Como le sucedió al hijo menor de la parábola, tras el abrazo de nuestro Padre Dios somos admitidos al banquete[28]. ¡Qué alegría participar bien limpios en la Eucaristía! «Ama mucho al Señor. Custodia en tu alma, y foméntala, esta urgencia de quererle. Ama a Dios, precisamente ahora, cuando quizá bastantes de los que le tienen en sus manos no le quieren, le maltratan y le descuidan. ¡Trátame muy bien al Señor, en la Santa Misa y durante la jornada entera!»[29].

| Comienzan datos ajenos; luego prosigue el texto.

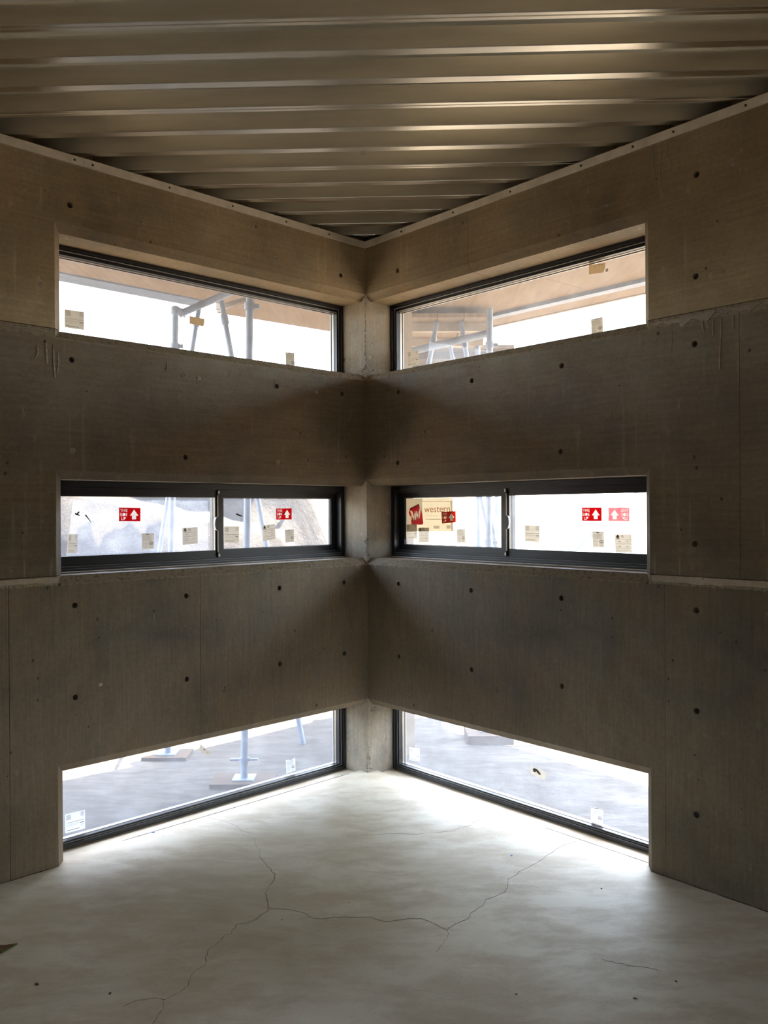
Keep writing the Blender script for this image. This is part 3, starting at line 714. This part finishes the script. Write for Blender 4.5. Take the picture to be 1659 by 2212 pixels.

A través de la liturgia, la Iglesia nos invita a recorrer con garbo el camino de nuestra vida. La celebración frecuente de los sacramentos, la meditación asidua de la Palabra de Dios y las obras penitenciales, sin que falte esa alegría -Laetare Ierusalem!- , son prácticas que afinan nuestra alma, y nos preparan para participar con intensidad de la vida de cristiano, sobre todo cuando reviviremos los momentos cumbre de la existencia de Jesús en la tierra. «Hemos de hacer vida nuestra la vida y la muerte de Cristo. Morir por la mortificación y la penitencia, para que Cristo viva en nosotros por el Amor. Y seguir entonces los pasos de Cristo, con afán de corredimir a todas las almas»[31]. Contemplando al Señor que da la vida por nosotros, bien purificados de nuestros pecados, redescubriremos la alegría de la salvación que Dios nos trae: «Redde mihi laetitiam salutaris tui, devuélveme el gozo de tu salvación»[32].